Now, if civil war comes out of this conflict of political forces, the white men of the South cannot be worsted; for war and its terrors, in their deadliest form, are not comparable to the evils they will have to endure under a perpetuation of scalawag and carpet-bag rule. And here we may as well say that the people of the South do not intend to submit to that permanent rule, result as the Presidential election may. And they have only submitted to its indignities and insults so far because they have been waiting for the good sense and justice of the American people to relieve them from it, and restore them to their civil rights in the November elections.’
“Did not the war end too soon? Is the cursed spirit of rebellion crushed? Are we to be threatened with the bayonet at every Presidential election? If the Democrats are defeated in November they threaten the bayonet. If they are successful, they will overthrow the acts of Congress passed during and since the war. Slavery or serfdom will be re-established and the country will be placed back to where it was in the days of Pierce and Buchanan.
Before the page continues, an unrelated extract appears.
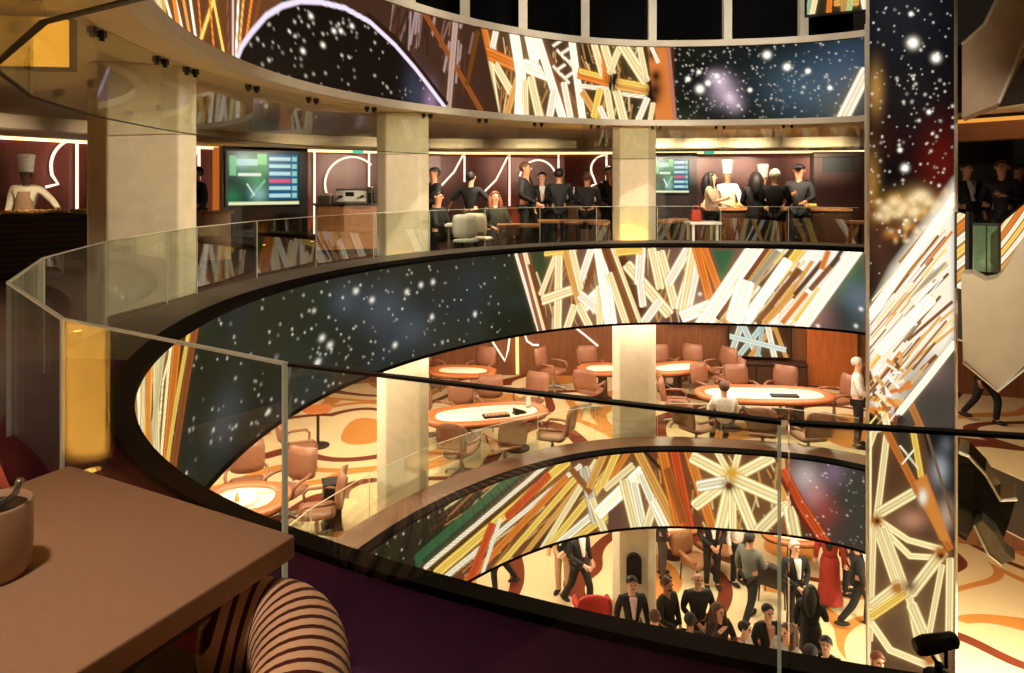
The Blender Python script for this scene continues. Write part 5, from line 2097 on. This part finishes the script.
    if kind == 'dress':
        prof = [(.13, 1.06), (.165, .92), (.17, .7), (.185, .45), (.23, .12)]
        MB().lathe([(r, z + dz) for r, z in prof], n=20, wob=.05, wn=7, cap=False).build('skirt', tm, root, True)
    else:
        V, Rr, Ed = [up((0, 0, .95))], [.118], []
        for k in (1, -1):
            hp, kn, an = leg[k]
            i = addv(hp, .096, 0)
            i = addv(kn, .070, i)
            addv((an[0], an[1], an[2] - .02), .055, i)
        skin('trousers', V, Ed, Rr, lm, root)
    for k in (1, -1):
        an = leg[k][2]
        MB().ball((an[0], an[1] - .06, .05 + an[2] - .09), .05, 12, 8, sx=.9, sy=2.7, sz=.95).build('shoe', cm(shoes), root, True)
    if shirt:
        MB().add([up(q) for q in ((-.055, -.112, 1.43), (.055, -.112, 1.43), (.018, -.146, 1.10), (-.018, -.146, 1.10), (-.06, -.06, 1.44), (.06, -.06, 1.44), (.02, -.08, 1.10), (-.02, -.08, 1.10), (0, -.152, 1.28))],
                 [(0, 3, 8), (3, 2, 8), (2, 1, 8), (1, 0, 8), (0, 1, 5, 4), (1, 2, 6, 5), (2, 3, 7, 6), (3, 0, 4, 7)]).build('shirt_front', cm(shirt), root)
    if tie:
        MB().add([up(q) for q in ((-.014, -.118, 1.43), (.014, -.118, 1.43), (.022, -.158, 1.16), (0, -.16, 1.11), (-.022, -.158, 1.16), (0, -.10, 1.3))], [(0, 4, 3, 2, 1), (0, 1, 5), (1, 2, 5), (2, 3, 5), (3, 4, 5), (4, 0, 5)]).build('tie', cm(tie), root)
    if apron:
        mb = MB()
        vs, fs = [], []
        for j, (z, w, y) in enumerate(((1.34, .09, -.142), (1.18, .13, -.145), (1.02, .15, -.143), (.85, .155, -.15), (.60, .165, -.15))):
            for i in range(7):
                u = i / 6 * 2 - 1
                vs.append((u * w, y + .07 * u * u, z))
        for j in range(4):
            for i in range(6):
                a = j * 7 + i
                fs.append((a, a + 7, a + 8, a + 1))
        o = mb.add(vs, fs).build('apron', cm(apron), root, True)
        o.modifiers.new('thick', 'SOLIDIFY').thickness = .008
    if hat == 'toque':
        MB().lathe([(.092, 1.675), (.096, 1.68), (.096, 1.75), (.100, 1.76), (.112, 1.90), (.118, 1.96), (.10, 1.985), (.02, 1.99)], (0, .008, 0), 40, wob=.03, wn=13).build('chef_hat', cm((240, 232, 216)), root, True)
    if hat == 'cap':
        MB().ball((0, .008, 1.69), .103, 16, 10, zmin=0, sz=.75).build('cap_crown', cm((14, 14, 16)), root, True)
        MB().box((0, -.12, 1.695), (.14, .10, .012)).build('cap_peak', cm((14, 14, 16)), root)
    return root


def head_d(py, zf, h):
    """depth of a standing person whose head top shows at py"""
    return (CZ - zf - h) * F / (py - HY)


G3, G2, G1 = 'people on the gallery', 'people on the middle floor', 'people on the ground floor'
# gallery
person(26, 12.05, FL3, 'chef with tall white hat behind the slatted counter at the left', 1.74, 12, (226, 208, 172), (40, 32, 28), 'dark', 'short', 'black', ('out', 'down'), kind='tee2', hat='toque', apron=(150, 112, 76), group=G3)
person(197, 13.7, FL3, 'man in black standing beside the large column', 1.80, -40, BLACK, BLACK, 'tan', 'short', 'black', ('down', 'front'), group=G3)
person(434, 13.5, FL3, 'man in black at the right edge of the second column', 1.78, -60, BLACK, BLACK, 'tan', 'short', 'black', ('front', 'down'), group=G3)
person(471, 14.2, FL3, 'woman in sleeveless black top with her back turned', 1.70, 160, BLACK, (30, 26, 26), 'fair', 'short', 'black', ('out', 'out'), kind='tee', group=G3)
person(438, 12.95, FL3, 'seated man in black leaning on the small white table', 1.74, 70, BLACK, BLACK, 'tan', 'short', 'black', ('rest', 'rest'), 'sit', group=G3)
person(495, 13.5, FL3, 'seated woman with auburn hair and dark top facing us', 1.72, 20, (30, 34, 28), BLACK, 'fair', 'long', 'auburn', ('rest', 'front'), 'sit', kind='top2', group=G3)
person(526, 14.2, FL3, 'tall man in black talking to the bartender', 1.90, 70, BLACK, BLACK, 'tan', 'short', 'brown', ('down', 'clasp'), group=G3)
person(542, 15.3, FL3, 'bartender in black waistcoat over a white shirt front', 1.72, 0, BLACK, BLACK, 'fair', 'short', 'black', ('chest', 'front'), shirt=WHITE_C, group=G3)
person(559, 14.6, FL3, 'broad man in black with his back to us at the bar', 1.78, 175, BLACK, BLACK, 'tan', 'short', 'black', ('front', 'front'), group=G3)
person(587, 14.4, FL3, 'man in dark shirt and belt, back to us, at the right of the bar', 1.70, 165, (26, 22, 24), BLACK, 'tan', 'short', 'brown', ('front', 'front'), kind='top2', group=G3)
person(609, 14.9, FL3, 'man in black half hidden behind the far column', 1.84, 30, BLACK, BLACK, 'tan', 'short', 'black', ('down', 'clasp'), group=G3)
person(712, 13.75, FL3, 'woman with long black hair in a beige top looking at her phone', 1.70, 60, (206, 176, 146), BLACK, 'fair', 'long', 'black', ('front', 'chest'), kind='tee', group=G3)
person(727.5, 15.6, FL3, 'chef with the taller white hat and white jacket behind the buffet', 1.77, 5, (230, 222, 212), (40, 34, 32), 'tan', 'short', 'black', ('front', 'out'), kind='top2', hat='toque', apron=(214, 180, 150), group=G3)
person(756, 13.7, FL3, 'woman with very long dark hair in black at the buffet', 1.70, 165, BLACK, BLACK, 'fair', 'long', 'black', ('front', 'front'), kind='dress', group=G3)
person(763, 15.6, FL3, 'second chef in white hat partly behind the long-haired woman', 1.68, -10, (224, 196, 160), (40, 34, 32), 'tan', 'short', 'black', ('front', 'front'), kind='top2', hat='toque', group=G3)
person(775, 13.25, FL3, 'white-haired man in black at the buffet', 1.74, 150, BLACK, BLACK, 'fair', 'short', 'white', ('front', 'front'), group=G3)
person(799, 13.8, FL3, 'man in black with a black cap holding a plate', 1.84, -30, BLACK, BLACK, 'tan', 'short', 'black', ('front', 'chest'), hat='cap', group=G3)
person(967, 12.6, FL3, 'man in dark suit with tie in the dark bay right of the pillar', 1.84, 10, (20, 20, 26), BLACK, 'tan', 'short', 'black', ('down', 'down'), shirt=(180, 176, 170), tie=(30, 30, 40), group=G3)
person(1002, 12.0, FL3, 'bulky man in black at the right edge of the dark bay', 1.86, -50, (24, 20, 20), BLACK, 'tan', 'short', 'brown', ('chest', 'front'), group=G3)
person(1018, 12.8, FL3, 'second man in black behind him at the right edge', 1.82, 40, (24, 20, 20), BLACK, 'tan', 'short', 'black', ('chest', 'down'), group=G3)
# middle floor
person(724, 13.5, FL2, 'person in white shirt at the near side of the long gaming table', 1.70, 175, WHITE_C, BLACK, 'fair', 'short', 'brown', ('rest', 'rest'), 'sit', kind='top2', group=G2)
person(858, 13.6, FL2, 'person in white shirt and black trousers seated by the pillar', 1.74, 60, WHITE_C, (30, 22, 22), 'fair', 'short', 'grey', ('down', 'front'), kind='top2', group=G2)
person(984, 15.0, FL2, 'person in black walking below the pointed stair cladding', 1.80, 30, BLACK, BLACK, 'tan', 'short', 'black', ('down', 'down'), 'walk', group=G2)
# ground floor, nearest rows
N = lambda py, h: head_d(py, FL1, h)
person(632, N(577, 1.78), FL1, 'man in black jacket, open pink shirt and glasses before the column', 1.78, 5, BLACK, BLACK, 'fair', 'short', 'black', ('down', 'down'), shirt=(226, 196, 200), group=G1)
person(667, N(578, 1.76), FL1, 'bearded man in black looking down beside the column', 1.76, 40, BLACK, BLACK, 'tan', 'short', 'brown', ('clasp', 'front'), beard=True, group=G1)
person(698, N(572, 1.80), FL1, 'bald man in dark shirt with clasped hands', 1.80, 5, (28, 30, 32), BLACK, 'fair', 'bald', 'grey', ('clasp', 'clasp'), kind='top2', group=G1)
person(655, N(610, 1.66), FL1, 'person with brown hair and pale scarf, back to us, below the bearded man', 1.66, 150, (206, 196, 190), BLACK, 'fair', 'short', 'brown', ('down', 'down'), kind='top2', group=G1)
person(690, N(613, 1.68), FL1, 'dark-haired person in black, back to us, below the bald man', 1.68, 170, BLACK, BLACK, 'tan', 'short', 'black', ('down', 'front'), group=G1)
person(719, N(604, 1.68), FL1, 'woman with long dark brown hair lifting her hand', 1.68, 25, (46, 34, 34), BLACK, 'fair', 'long', 'brown', ('chest', 'up'), kind='top2', group=G1)
person(745, N(622, 1.58), FL1, 'dark-haired man in white shirt turned to the right', 1.58, 60, WHITE_C, BLACK, 'fair', 'short', 'black', ('front', 'down'), kind='top2', group=G1)
person(768, N(605, 1.70), FL1, 'young man in open black top facing us in the front row', 1.70, 10, BLACK, BLACK, 'fair', 'short', 'black', ('down', 'clasp'), shirt=(206, 150, 124), group=G1)
person(787, N(624, 1.76), FL1, 'brown-haired woman in light grey top looking left', 1.76, -60, (186, 178, 168), BLACK, 'fair', 'long', 'brown', ('front', 'front'), kind='top2', group=G1)
person(811, N(645, 1.84), FL1, 'dark-haired person showing only the top of the head above the near ledge', 1.84, 120, BLACK, BLACK, 'tan', 'short', 'black', ('down', 'down'), group=G1)
person(826, N(637, 1.62), FL1, 'man in black jacket with white collar at the lower right of the crowd', 1.62, -30, BLACK, BLACK, 'fair', 'short', 'black', ('down', 'clasp'), shirt=WHITE_C, group=G1)
person(878, N(653, 1.70), FL1, 'auburn-haired person just in front of the lit pillar', 1.70, 0, (60, 30, 24), BLACK, 'fair', 'short', 'auburn', group=G1)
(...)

Then the five years’ war will have been a failure and this progressive people will have once more to contend with the devils of treason and slavery.
“Then defeat Seymour and Blair, the devil and his angel, and let the South, backed by the Copperheads of the North, endeavor to revolutionize the country. But they will not do it. They dare not do it. Southern braggadocio and copperhead threats are too well know by the loyal millions to frighten them.”
Given the violence of last year’s Presidential election, as well as the violence of the post-election period that was instigated and encouraged by the former President, it may be useful to contemplate that there were misgivings about the end of the Civil War at the time. That the racist attitudes of that era are coming to the fore once again suggests that Marshall and the “Union men” he referenced were not being overly alarmist.